◆ **Your instructions**:
Take the listing from its first line through the line that contains "mb.build('post', M['white_metal'], cp)" and please retype those lines exactly, leaving out the pictures.
════════
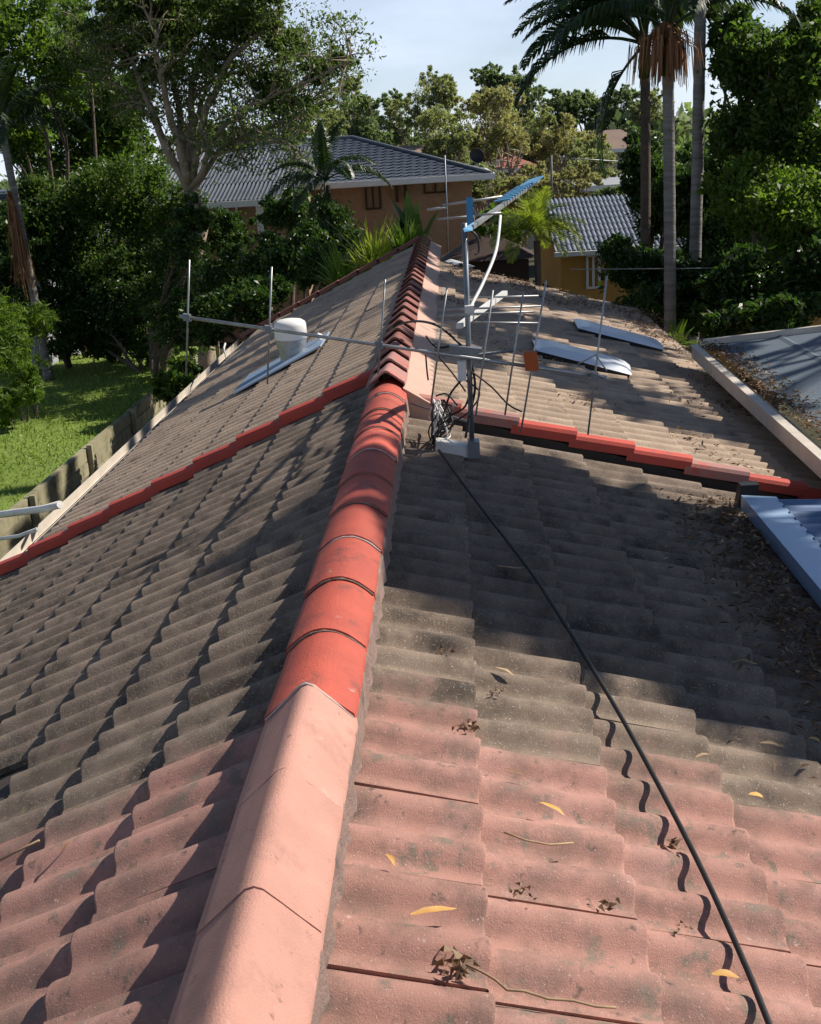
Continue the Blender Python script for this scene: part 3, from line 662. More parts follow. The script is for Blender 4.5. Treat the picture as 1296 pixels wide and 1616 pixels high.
mb.build('post', M['white_metal'], cp)

# retaining wall: sleepers and posts
rw = thing('retaining_wall', 'weathered timber sleeper wall edging the lawn beside the house', 'wall', (-5.5, 15, GZ))
for j in range(4):
    for i in range(9):
        MB().obox((-5.50+.01*RNG.uniform(-1, 1), 4.2+2.6*i+1.29, GZ+.10+.205*j), (.045, 0, 0), (0, 1.285, RNG.uniform(-.012, .012)), (0, 0, .098)).build('sleeper', M['timber'], rw)
for i in range(10):
    MB().obox((-5.41, 4.2+2.6*i, GZ+.40+RNG.uniform(-.03, .04)), (.04, 0, 0), (0, .04, 0), (.008, 0, .46)).build('post', M['timber'], rw)
t = thing('down_pipe', 'pale pipe reaching from the left gutter across to the lawn wall', 'pipe', (-3.5, 7.6, -1.4))
MB().tube([at(95, 796, 7.65), at(70, 803, 7.8), at(0, 812, 8.3), at(-60, 818, 8.8)], .028, 8).build('upper_pipe', M['white_metal'], t)
MB().tube([at(60, 835, 7.4), at(30, 846, 7.7), at(-40, 856, 8.2)], .014, 8).build('lower_pipe', M['white_metal'], t)

# ------------------------------------------------------------------ palms
def frond_quads(L, n, leaf, arch, rng, droop=.5, wid=.035, vee=.5, start=.22):
    """pinnate frond from the origin towards +X; returns rachis points and leaflet quads"""
    ts = np.linspace(0, 1, 14); ang0 = arch[0]; R = [np.zeros(3)]
    for i in range(1, 14):
        a = ang0+(arch[1]-ang0)*ts[i]; R.append(R[-1]+np.array([math.cos(a), 0, math.sin(a)])*L/13)
    R = np.array(R); Q = []
    for i in range(n):
        t = start+(1-start)*i/(n-1); j = min(12, int(t*13)); f = t*13-j; p = R[j]*(1-f)+R[j+1]*f; tan = unit(R[j+1]-R[j])
        up = np.cross(tan, np.array([0, 1.0, 0])); up = -up if up[2] < 0 else up
        l = leaf*math.sin(math.pi*min(1, .18+.80*t))**.6*rng.uniform(.85, 1.1)
        for sd in (-1, 1):
            d = unit(tan*(.55+.5*t)+np.array([0, sd, 0])*.9+up*vee*rng.uniform(.6, 1.2)+rng.normal(size=3)*.06)
            m = p+d*l*.5; d2 = unit(d+np.array([0, 0, -droop*rng.uniform(.7, 1.3)])); e = m+d2*l*.5
            w = unit(np.cross(d, up))*wid*.5; w2 = w*.75
            Q.append([p-w*.5, p+w*.5, m+w, m-w]); Q.append([m-w, m+w, e+w2*.12, e-w2*.12])
    return R, np.array(Q)
def frond_mesh(name, L, n, leaf, arch, seed, **k):
    rng = np.random.default_rng(seed); R, Q = frond_quads(L, n, leaf, arch, rng, **k); mb = MB()
    mb.tube(list(R), list(np.linspace(.028, .006, len(R))*L/2.2), 5)
    for q in Q: mb.add(q, [(0, 1, 2, 3)])
    return mb.mesh(name)
def make_palm(label, base, top, rt, fronds, fm, leaf, seed, bark='palmbark', group=None, shaft=None, rings=True, scale=1.0):
    """fronds: list of (azimuth, pitch offset, mesh index)"""
    t = thing('palm_tree', label, 'palm', tuple(base), group); rng = np.random.default_rng(seed); base, top = np.array(base, float), np.array(top, float)
    n = 40; pts = [base+(top-base)*i/n+np.array([math.sin(i*.07), 0, 0])*.03 for i in range(n+1)]
    rad = [rt*(1.25-.25*min(1, i/6))*(1.0-.18*i/n)*(1+(.05 if i % 2 else 0)*rings) for i in range(n+1)]
    MB().tube(pts, rad, 12).build('trunk', M[bark], t)
    if shaft: MB().tube([top-np.array([0, 0, shaft*.1]), top+np.array([0, 0, shaft*.4]), top+np.array([0, 0, shaft])], [rt*.95, rt*1.15, rt*.5], 10).build('crown_shaft', M['lf_mid'], t)
    for az, pit, k in fronds:
        o = link('frond', fm[k], M[leaf], t)
        o.location = Vector(top-base)+Vector((0, 0, (shaft or .1)*.8)); o.rotation_euler = (rng.uniform(-.25, .25), -pit, az); o.scale = (scale*rng.uniform(.9, 1.1),)*3
    return t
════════
◆ **Exercise result**:
Continue the Blender Python script for this scene: part 3, from line 662. More parts follow. The script is for Blender 4.5. Treat the picture as 1296 pixels wide and 1616 pixels high.
mb.build('post', M['white_metal'], cp)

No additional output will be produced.